There are plenty of listings, so you can always find one that has enough technical details and photos (which match each other) that you're comfortable. There is also escrow by default.
posted by anonymisc at 5:58 PM on November 18, 2014 [1 favorite]

car batteries are meant to pump out a large amount of juice for a short period of time. Using them for continuous output for long periods will kill them quickly.

Continuous output for long periods from any battery is actually more efficient and kinder to the battery than extracting the same total amount of energy from the same battery very quickly. This is still true even for car batteries deliberately engineered to be capable of providing hundreds of amps in brief bursts. Continuous output per se doesn't kill car batteries; repeated deep discharge does.

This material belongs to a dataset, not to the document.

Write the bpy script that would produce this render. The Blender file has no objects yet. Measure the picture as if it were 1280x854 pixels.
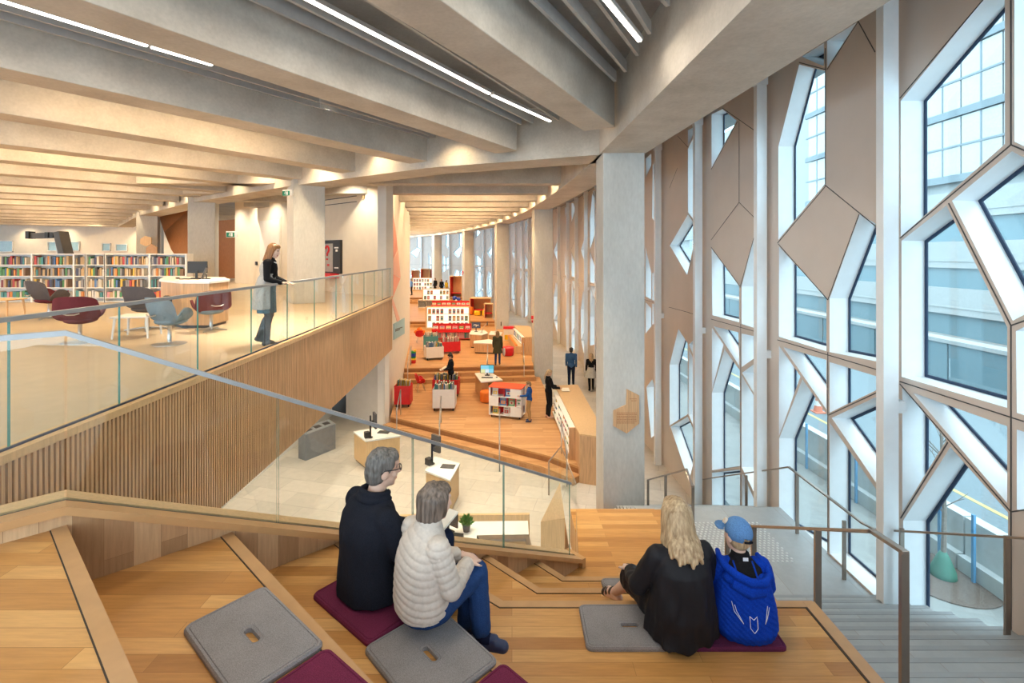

Car batteries die early if frequently discharged to below about half of their rated capacity. For example, if you had a car battery rated at 50 amp-hours, and you pulled 4 amps from it for 10 hours, it would only have 20% of rated capacity left at the end. Do that several days running and you'd certainly kill it. But it would happily supply 2 amps for 10 hours, day after day after day, as long as it was fully recharged overnight.

Even a deep cycle battery will suffer damage if run completely flat. This applies to lithium polymer batteries as well as lead acid types. So if you do end up with a battery that's otherwise satisfactory but doesn't run quite as long as you need, get two and swap them over pre-emptively. You can put the one you're not using on charge, which depending on charge and discharge rates could well give you very nearly continuous power availability at the device.